JOB | Copy out the listing that follows, exact in every word, and skip the images.

— begin DATA PROVIDED —

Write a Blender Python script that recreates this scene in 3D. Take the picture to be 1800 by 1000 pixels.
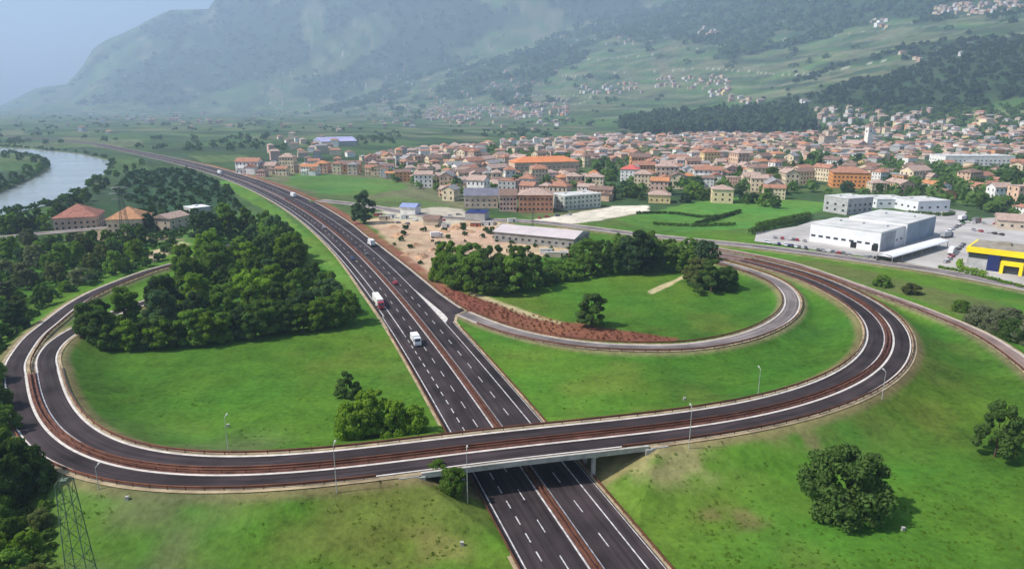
import bpy, math, random
import numpy as np
from mathutils import Vector, Matrix
random.seed(7); RS=np.random.RandomState(11)
for o in list(bpy.data.objects): bpy.data.objects.remove(o)
SC=bpy.context.scene; COL=SC.collection
# ---------------------------------------------------------------- camera
F=1200.; H=82.; PITCH=math.atan(320/1200); CP,SP=math.cos(PITCH),math.sin(PITCH)
cd=bpy.data.cameras.new('camera'); cam=bpy.data.objects.new('camera',cd); COL.objects.link(cam)
cam.location=(0,0,H); cam.rotation_euler=(math.pi/2-PITCH,0,0)
cd.sensor_width=36; cd.lens=24; cd.clip_start=.5; cd.clip_end=40000
SC.camera=cam
# ---------------------------------------------------------------- light
SUN_EL=math.radians(50); SUN_AZ=math.radians(-101)      # azimuth from +Y towards +X: sun stands to the left
EXPOSURE=.42; SKY=.10; SUNE=4.6
w=bpy.data.worlds.new('World'); SC.world=w; w.use_nodes=True
nt=w.node_tree; sk=nt.nodes.new('ShaderNodeTexSky'); sk.sky_type='NISHITA'; sk.sun_disc=False
sk.sun_elevation=SUN_EL; sk.sun_rotation=SUN_AZ; sk.air_density=1.0; sk.dust_density=3; sk.ozone_density=3
nt.links.new(sk.outputs[0],nt.nodes['Background'].inputs[0]); nt.nodes['Background'].inputs[1].default_value=SKY
sd=bpy.data.lights.new('sun','SUN'); sd.energy=SUNE; sd.angle=math.radians(.6); sd.color=(1,.95,.87)
so=bpy.data.objects.new('sun',sd); COL.objects.link(so)
sdir=Vector((math.sin(SUN_AZ)*math.cos(SUN_EL),math.cos(SUN_AZ)*math.cos(SUN_EL),math.sin(SUN_EL)))
so.rotation_euler=sdir.to_track_quat('Z','Y').to_euler()
so.location=(0,0,300)
SC.view_settings.view_transform='Standard'; SC.view_settings.look='None'
SC.view_settings.exposure=EXPOSURE; SC.view_settings.gamma=1
SC.cycles.volume_bounces=2
# ---------------------------------------------------------------- projection helpers (photo pixel -> place)
def P(x,y,z=0.):
    d=(F*CP-(y-500)*SP); dn=(y-500)*CP+F*SP; t=(H-z)/dn
    return np.array([(x-900)*t,d*t])
def Q(X,Y,Z):
    h=H-Z; dep=Y*CP+h*SP; v=h*CP-Y*SP
    return 900+F*X/dep,500+F*v/dep
# ---------------------------------------------------------------- noise
_lat=RS.rand(256,256)
def vnoise(x,y,wl,ox=0.,oy=0.):
    x=np.asarray(x)/wl+ox+1000; y=np.asarray(y)/wl+oy+1000
    xi=np.floor(x).astype(int); yi=np.floor(y).astype(int); fx=x-xi; fy=y-yi
    fx=fx*fx*(3-2*fx); fy=fy*fy*(3-2*fy)
    g=lambda a,b:_lat[a%256,b%256]
    return (g(xi,yi)*(1-fx)+g(xi+1,yi)*fx)*(1-fy)+(g(xi,yi+1)*(1-fx)+g(xi+1,yi+1)*fx)*fy-.5
def sstep(x,a,b):
    t=np.clip((x-a)/(b-a),0,1); return t*t*(3-2*t)
# ---------------------------------------------------------------- road lines
def catmull(pts,n=12):
    p=np.asarray(pts,float); p=np.vstack([2*p[0]-p[1],p,2*p[-1]-p[-2]]); out=[]
    for i in range(1,len(p)-2):
        for k in range(n):
            t=k/n; a,b,c,d=p[i-1],p[i],p[i+1],p[i+2]
            out.append(.5*((2*b)+(-a+c)*t+(2*a-5*b+4*c-d)*t*t+(-a+3*b-3*c+d)*t**3))
    out.append(p[-2]); return np.array(out)
def resample(p,step):
    s=np.r_[0,np.cumsum(np.linalg.norm(np.diff(p[:,:2],axis=0),axis=1))]
    n=max(2,int(s[-1]/step)); q=np.linspace(0,s[-1],n+1)
    return np.stack([np.interp(q,s,p[:,k]) for k in range(p.shape[1])],1)
def smooth(p,k):
    for _ in range(k):
        q=p.copy(); q[1:-1]=.25*p[:-2]+.5*p[1:-1]+.25*p[2:]; p=q
    return p
# motorway median line, fitted in plan
_m=np.array([P(*a) for a in [(1046,1000),(952,860),(878,750),(809,650),(735,567),(703,526),(680,496),(641,452),(603,420),(540,378),(500,352),(450,325),(400,306),(350,294),(300,283),(250,270),(205,261)]])
_k=np.polyfit(_m[:,1],_m[:,0],4,w=1/np.sqrt(_m[:,1]))
_Y=np.r_[np.arange(70,1400,4.)]; _X=np.polyval(_k,_Y)
_X=np.where(_Y<112,np.polyval(_k,112)+(_Y-112)*np.polyval(np.polyder(_k),112),_X)
ext=[[ _X[-1]-170,_Y[-1]+150],[_X[-1]-420,_Y[-1]+330],[_X[-1]-900,_Y[-1]+600]]
MW=np.c_[np.vstack([np.c_[_X,_Y],catmull(np.vstack([[_X[-1],_Y[-1]],ext]),8)[1:]]),np.zeros(len(_X)+24)]
MW=resample(MW,4.)
INN=[(96,650),(97,672),(107,700),(119,723),(140,750),(168,771),(210,790),(252,800),(315,810),(437,807),(600,793),(740,771),(915,751),(1020,743),(1200,725),(1270,716),(1340,702),(1407,685),(1459,663),(1496,641),(1522,611),(1527,585),(1518,559),(1496,539),(1466,519),(1437,504),(1396,487),(1345,472),(1292,459)]
OUT=[(14,660),(17,702),(28,751),(52,786),(91,818),(140,839),(224,853),(315,862),(437,861),(600,847),(712,834),(824,821),(915,807),(1125,785),(1200,774),(1270,764),(1340,752),(1410,736),(1480,713),(1532,692),(1571,671),(1600,641),(1610,611),(1605,585),(1585,559),(1555,537),(1514,517),(1459,490),(1385,467),(1311,450)]
def zalong(pts):
    p=np.array(pts,float); s=np.r_[0,np.cumsum(np.hypot(*np.diff(p,axis=0).T))]
    ia=np.argmin(abs(p[:,0]-600)+(p[:,1]<700)*999); ib=np.argmin(abs(p[:,0]-1200)+(p[:,1]<700)*999)
    return np.interp(s,[0,s[ia]*.55,s[ia],s[ib],s[ib]+(s[-1]-s[ib])*.45,s[-1]],[4.6,5.6,7,7,5,1.8])
def world(pts,z): return np.array([[*P(x,y,zz),zz] for (x,y),zz in zip(pts,z)])
wi=resample(catmull(world(INN,zalong(INN))),2.); wo=resample(catmull(world(OUT,zalong(OUT))),2.)
mid=[]
for q in wi:
    j=np.argmin(np.hypot(wo[:,0]-q[0],wo[:,1]-q[1])); mid.append((q+wo[j])/2)
LOOP=resample(smooth(resample(np.array(mid),4.),30),3.)
def ln(pts,z): 
    n=len(pts); zz=np.interp(np.linspace(0,1,n),np.linspace(0,1,len(z)),z)
    return resample(smooth(resample(catmull(world(pts,zz)),3.),10),3.)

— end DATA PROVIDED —

EXPECTED OUTPUT |
Write a Blender Python script that recreates this scene in 3D. Take the picture to be 1800 by 1000 pixels.
import bpy, math, random
import numpy as np
from mathutils import Vector, Matrix
random.seed(7); RS=np.random.RandomState(11)
for o in list(bpy.data.objects): bpy.data.objects.remove(o)
SC=bpy.context.scene; COL=SC.collection
# ---------------------------------------------------------------- camera
F=1200.; H=82.; PITCH=math.atan(320/1200); CP,SP=math.cos(PITCH),math.sin(PITCH)
cd=bpy.data.cameras.new('camera'); cam=bpy.data.objects.new('camera',cd); COL.objects.link(cam)
cam.location=(0,0,H); cam.rotation_euler=(math.pi/2-PITCH,0,0)
cd.sensor_width=36; cd.lens=24; cd.clip_start=.5; cd.clip_end=40000
SC.camera=cam
# ---------------------------------------------------------------- light
SUN_EL=math.radians(50); SUN_AZ=math.radians(-101)      # azimuth from +Y towards +X: sun stands to the left
EXPOSURE=.42; SKY=.10; SUNE=4.6
w=bpy.data.worlds.new('World'); SC.world=w; w.use_nodes=True
nt=w.node_tree; sk=nt.nodes.new('ShaderNodeTexSky'); sk.sky_type='NISHITA'; sk.sun_disc=False
sk.sun_elevation=SUN_EL; sk.sun_rotation=SUN_AZ; sk.air_density=1.0; sk.dust_density=3; sk.ozone_density=3
nt.links.new(sk.outputs[0],nt.nodes['Background'].inputs[0]); nt.nodes['Background'].inputs[1].default_value=SKY
sd=bpy.data.lights.new('sun','SUN'); sd.energy=SUNE; sd.angle=math.radians(.6); sd.color=(1,.95,.87)
so=bpy.data.objects.new('sun',sd); COL.objects.link(so)
sdir=Vector((math.sin(SUN_AZ)*math.cos(SUN_EL),math.cos(SUN_AZ)*math.cos(SUN_EL),math.sin(SUN_EL)))
so.rotation_euler=sdir.to_track_quat('Z','Y').to_euler()
so.location=(0,0,300)
SC.view_settings.view_transform='Standard'; SC.view_settings.look='None'
SC.view_settings.exposure=EXPOSURE; SC.view_settings.gamma=1
SC.cycles.volume_bounces=2
# ---------------------------------------------------------------- projection helpers (photo pixel -> place)
def P(x,y,z=0.):
    d=(F*CP-(y-500)*SP); dn=(y-500)*CP+F*SP; t=(H-z)/dn
    return np.array([(x-900)*t,d*t])
def Q(X,Y,Z):
    h=H-Z; dep=Y*CP+h*SP; v=h*CP-Y*SP
    return 900+F*X/dep,500+F*v/dep
# ---------------------------------------------------------------- noise
_lat=RS.rand(256,256)
def vnoise(x,y,wl,ox=0.,oy=0.):
    x=np.asarray(x)/wl+ox+1000; y=np.asarray(y)/wl+oy+1000
    xi=np.floor(x).astype(int); yi=np.floor(y).astype(int); fx=x-xi; fy=y-yi
    fx=fx*fx*(3-2*fx); fy=fy*fy*(3-2*fy)
    g=lambda a,b:_lat[a%256,b%256]
    return (g(xi,yi)*(1-fx)+g(xi+1,yi)*fx)*(1-fy)+(g(xi,yi+1)*(1-fx)+g(xi+1,yi+1)*fx)*fy-.5
def sstep(x,a,b):
    t=np.clip((x-a)/(b-a),0,1); return t*t*(3-2*t)
# ---------------------------------------------------------------- road lines
def catmull(pts,n=12):
    p=np.asarray(pts,float); p=np.vstack([2*p[0]-p[1],p,2*p[-1]-p[-2]]); out=[]
    for i in range(1,len(p)-2):
        for k in range(n):
            t=k/n; a,b,c,d=p[i-1],p[i],p[i+1],p[i+2]
            out.append(.5*((2*b)+(-a+c)*t+(2*a-5*b+4*c-d)*t*t+(-a+3*b-3*c+d)*t**3))
    out.append(p[-2]); return np.array(out)
def resample(p,step):
    s=np.r_[0,np.cumsum(np.linalg.norm(np.diff(p[:,:2],axis=0),axis=1))]
    n=max(2,int(s[-1]/step)); q=np.linspace(0,s[-1],n+1)
    return np.stack([np.interp(q,s,p[:,k]) for k in range(p.shape[1])],1)
def smooth(p,k):
    for _ in range(k):
        q=p.copy(); q[1:-1]=.25*p[:-2]+.5*p[1:-1]+.25*p[2:]; p=q
    return p
# motorway median line, fitted in plan
_m=np.array([P(*a) for a in [(1046,1000),(952,860),(878,750),(809,650),(735,567),(703,526),(680,496),(641,452),(603,420),(540,378),(500,352),(450,325),(400,306),(350,294),(300,283),(250,270),(205,261)]])
_k=np.polyfit(_m[:,1],_m[:,0],4,w=1/np.sqrt(_m[:,1]))
_Y=np.r_[np.arange(70,1400,4.)]; _X=np.polyval(_k,_Y)
_X=np.where(_Y<112,np.polyval(_k,112)+(_Y-112)*np.polyval(np.polyder(_k),112),_X)
ext=[[ _X[-1]-170,_Y[-1]+150],[_X[-1]-420,_Y[-1]+330],[_X[-1]-900,_Y[-1]+600]]
MW=np.c_[np.vstack([np.c_[_X,_Y],catmull(np.vstack([[_X[-1],_Y[-1]],ext]),8)[1:]]),np.zeros(len(_X)+24)]
MW=resample(MW,4.)
INN=[(96,650),(97,672),(107,700),(119,723),(140,750),(168,771),(210,790),(252,800),(315,810),(437,807),(600,793),(740,771),(915,751),(1020,743),(1200,725),(1270,716),(1340,702),(1407,685),(1459,663),(1496,641),(1522,611),(1527,585),(1518,559),(1496,539),(1466,519),(1437,504),(1396,487),(1345,472),(1292,459)]
OUT=[(14,660),(17,702),(28,751),(52,786),(91,818),(140,839),(224,853),(315,862),(437,861),(600,847),(712,834),(824,821),(915,807),(1125,785),(1200,774),(1270,764),(1340,752),(1410,736),(1480,713),(1532,692),(1571,671),(1600,641),(1610,611),(1605,585),(1585,559),(1555,537),(1514,517),(1459,490),(1385,467),(1311,450)]
def zalong(pts):
    p=np.array(pts,float); s=np.r_[0,np.cumsum(np.hypot(*np.diff(p,axis=0).T))]
    ia=np.argmin(abs(p[:,0]-600)+(p[:,1]<700)*999); ib=np.argmin(abs(p[:,0]-1200)+(p[:,1]<700)*999)
    return np.interp(s,[0,s[ia]*.55,s[ia],s[ib],s[ib]+(s[-1]-s[ib])*.45,s[-1]],[4.6,5.6,7,7,5,1.8])
def world(pts,z): return np.array([[*P(x,y,zz),zz] for (x,y),zz in zip(pts,z)])
wi=resample(catmull(world(INN,zalong(INN))),2.); wo=resample(catmull(world(OUT,zalong(OUT))),2.)
mid=[]
for q in wi:
    j=np.argmin(np.hypot(wo[:,0]-q[0],wo[:,1]-q[1])); mid.append((q+wo[j])/2)
LOOP=resample(smooth(resample(np.array(mid),4.),30),3.)
def ln(pts,z): 
    n=len(pts); zz=np.interp(np.linspace(0,1,n),np.linspace(0,1,len(z)),z)
    return resample(smooth(resample(catmull(world(pts,zz)),3.),10),3.)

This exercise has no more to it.